# Data lines

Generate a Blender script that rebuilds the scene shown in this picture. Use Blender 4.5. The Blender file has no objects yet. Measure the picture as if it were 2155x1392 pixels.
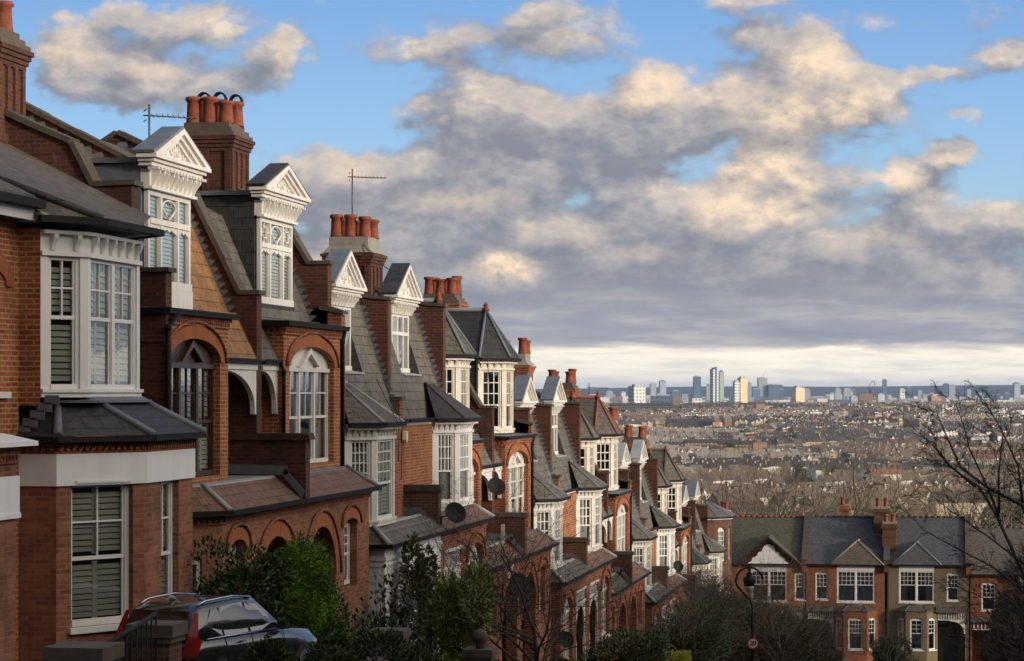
import bpy, math, random
from mathutils import Vector, Matrix, noise
random.seed(11)
R = random.Random(5)
SC = bpy.context.scene
COL = SC.collection
PI = math.pi

# ------------------------------------------------------------------ node helpers
class NT:
    def __init__(s, tree):
        s.t = tree; s.n = tree.nodes; s.l = tree.links
    def new(s, typ, **kw):
        nd = s.n.new(typ)
        for k, v in kw.items():
            setattr(nd, k, v)
        return nd
    def link(s, a, b):
        s.l.new(a, b)
    def put(s, sock, v):
        if hasattr(v, 'links') or hasattr(v, 'is_linked'):
            s.l.new(v, sock)
        else:
            if isinstance(v, (tuple, list)) and len(v) == 3 and sock.type == 'RGBA':
                v = (*v, 1)
            sock.default_value = v
    def math(s, op, a, b=None, c=None, clamp=False):
        nd = s.new('ShaderNodeMath', operation=op, use_clamp=clamp)
        s.put(nd.inputs[0], a)
        if b is not None: s.put(nd.inputs[1], b)
        if c is not None: s.put(nd.inputs[2], c)
        return nd.outputs[0]
    def vmath(s, op, a, b=None, c=None, out=0):
        nd = s.new('ShaderNodeVectorMath', operation=op)
        s.put(nd.inputs[0], a)
        if b is not None: s.put(nd.inputs[1], b)
        if c is not None: s.put(nd.inputs[2], c)
        return nd.outputs[out]
    def mix(s, f, a, b, mode='MIX'):
        nd = s.new('ShaderNodeMix', data_type='RGBA', blend_type=mode)
        s.put(nd.inputs[0], f); s.put(nd.inputs[6], a); s.put(nd.inputs[7], b)
        return nd.outputs[2]
    def ramp(s, f, stops, interp='LINEAR'):
        nd = s.new('ShaderNodeValToRGB')
        nd.color_ramp.interpolation = interp
        el = nd.color_ramp.elements
        while len(el) < len(stops): el.new(0.5)
        for e, (p, c) in zip(el, stops):
            e.position = p
            e.color = (*c, 1) if isinstance(c, (tuple, list)) else (c, c, c, 1)
        s.put(nd.inputs[0], f)
        return nd.outputs[0]
    def mrange(s, v, a, b, c=0.0, d=1.0, kind='LINEAR'):
        nd = s.new('ShaderNodeMapRange', interpolation_type=kind)
        s.put(nd.inputs[0], v)
        for i, x in zip((1, 2, 3, 4), (a, b, c, d)): s.put(nd.inputs[i], x)
        return nd.outputs[0]
    def noise(s, vec, scale, detail=3, rough=.55, dist=0.0, col=False):
        nd = s.new('ShaderNodeTexNoise')
        if vec is not None: s.put(nd.inputs['Vector'], vec)
        nd.inputs['Scale'].default_value = scale; nd.inputs['Detail'].default_value = detail
        nd.inputs['Roughness'].default_value = rough; nd.inputs['Distortion'].default_value = dist
        return nd.outputs[1 if col else 0]

def newmat(name):
    m = bpy.data.materials.new(name); m.use_nodes = True
    t = NT(m.node_tree)
    b = m.node_tree.nodes['Principled BSDF']
    return m, t, b

def walluv():
    """u runs along any wall or roof horizontally, v up its slope, from true position and normal"""
    g = bpy.data.node_groups.new('surface_uv', 'ShaderNodeTree')
    g.interface.new_socket('UV', in_out='OUTPUT', socket_type='NodeSocketVector')
    t = NT(g)
    geo = t.new('ShaderNodeNewGeometry')
    out = t.new('NodeGroupOutput')
    N = geo.outputs['True Normal']; P = geo.outputs['Position']
    tg = t.vmath('NORMALIZE', t.vmath('CROSS_PRODUCT', N, (0, 0, 1)))
    u = t.vmath('DOT_PRODUCT', P, tg, out=1)
    sn = t.new('ShaderNodeSeparateXYZ'); t.link(N, sn.inputs[0])
    sp = t.new('ShaderNodeSeparateXYZ'); t.link(P, sp.inputs[0])
    k = t.math('SQRT', t.math('MAXIMUM', t.math('SUBTRACT', 1.0, t.math('MULTIPLY', sn.outputs[2], sn.outputs[2])), 0.02))
    v = t.math('DIVIDE', sp.outputs[2], k)
    c = t.new('ShaderNodeCombineXYZ'); t.link(u, c.inputs[0]); t.link(v, c.inputs[1])
    t.link(c.outputs[0], out.inputs[0])
    return g
UVG = walluv()
def uvn(t):
    g = t.new('ShaderNodeGroup'); g.node_tree = UVG
    return g.outputs[0]
def pos(t):
    return t.new('ShaderNodeNewGeometry').outputs['Position']

def brick_mat(name, c1, c2, mortar, bw=.225, rh=.075, ms=.013, dirt=.55, rough=.9, soot=(.03, .022, .018)):
    m, t, b = newmat(name)
    uv = uvn(t); P = pos(t)
    wob = t.vmath('ADD', uv, t.vmath('SCALE', t.noise(P, 6, 2, col=True), None))
    w2 = wob.node.inputs[1].links[0].from_node; w2.inputs['Scale'].default_value = .012
    br = t.new('ShaderNodeTexBrick'); t.link(wob, br.inputs['Vector'])
    br.inputs['Scale'].default_value = 1; br.inputs['Brick Width'].default_value = bw
    br.inputs['Row Height'].default_value = rh; br.inputs['Mortar Size'].default_value = ms
    br.inputs['Mortar Smooth'].default_value = .2; br.inputs['Bias'].default_value = -.1
    br.inputs['Color1'].default_value = (*c1, 1); br.inputs['Color2'].default_value = (*c2, 1)
    br.inputs['Mortar'].default_value = (*mortar, 1)
    b2 = t.new('ShaderNodeTexBrick'); t.link(wob, b2.inputs['Vector'])
    for k in ('Scale', 'Brick Width', 'Row Height', 'Mortar Size', 'Mortar Smooth'): b2.inputs[k].default_value = br.inputs[k].default_value
    b2.inputs['Bias'].default_value = -.68; b2.inputs['Color1'].default_value = (0, 0, 0, 1); b2.inputs['Color2'].default_value = (1, 1, 1, 1); b2.inputs['Mortar'].default_value = (0, 0, 0, 1)
    n1 = t.noise(P, 1.1, 5, .65)
    n2 = t.noise(P, 14, 3, .6)
    odd = t.mix(t.mrange(b2.outputs[0], .25, .6, 0, .8), br.outputs[0], tuple(x * .3 + .01 for x in c2))
    drip = t.noise(t.vmath('MULTIPLY', P, (2.2, 2.2, .22)), 1.6, 5, .65)
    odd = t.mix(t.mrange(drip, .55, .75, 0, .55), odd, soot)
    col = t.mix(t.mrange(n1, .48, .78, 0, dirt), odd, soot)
    col = t.mix(t.mrange(n2, .3, .75, 0, .35), col, tuple(x * .55 for x in c2))
    # pale lime bloom in patches
    col = t.mix(t.mrange(t.noise(P, 2.3, 4, .7), .64, .8, 0, .3), col, (.42, .36, .3))
    t.link(col, b.inputs['Base Color'])
    b.inputs['Roughness'].default_value = rough
    b.inputs['Specular IOR Level'].default_value = .25
    bp = t.new('ShaderNodeBump'); bp.inputs['Strength'].default_value = .6; bp.inputs['Distance'].default_value = .012
    h = t.math('SUBTRACT', t.math('MULTIPLY', n2, .4), br.outputs['Fac'])
    t.link(h, bp.inputs['Height']); t.link(bp.outputs[0], b.inputs['Normal'])
    return m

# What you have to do
Starting with the first line of the data above and ending with the line containing "PI = math.pi", please restate every line exactly, leaving images out.

# Complete response
Generate a Blender script that rebuilds the scene shown in this picture. Use Blender 4.5. The Blender file has no objects yet. Measure the picture as if it were 2155x1392 pixels.
import bpy, math, random
from mathutils import Vector, Matrix, noise
random.seed(11)
R = random.Random(5)
SC = bpy.context.scene
COL = SC.collection
PI = math.pi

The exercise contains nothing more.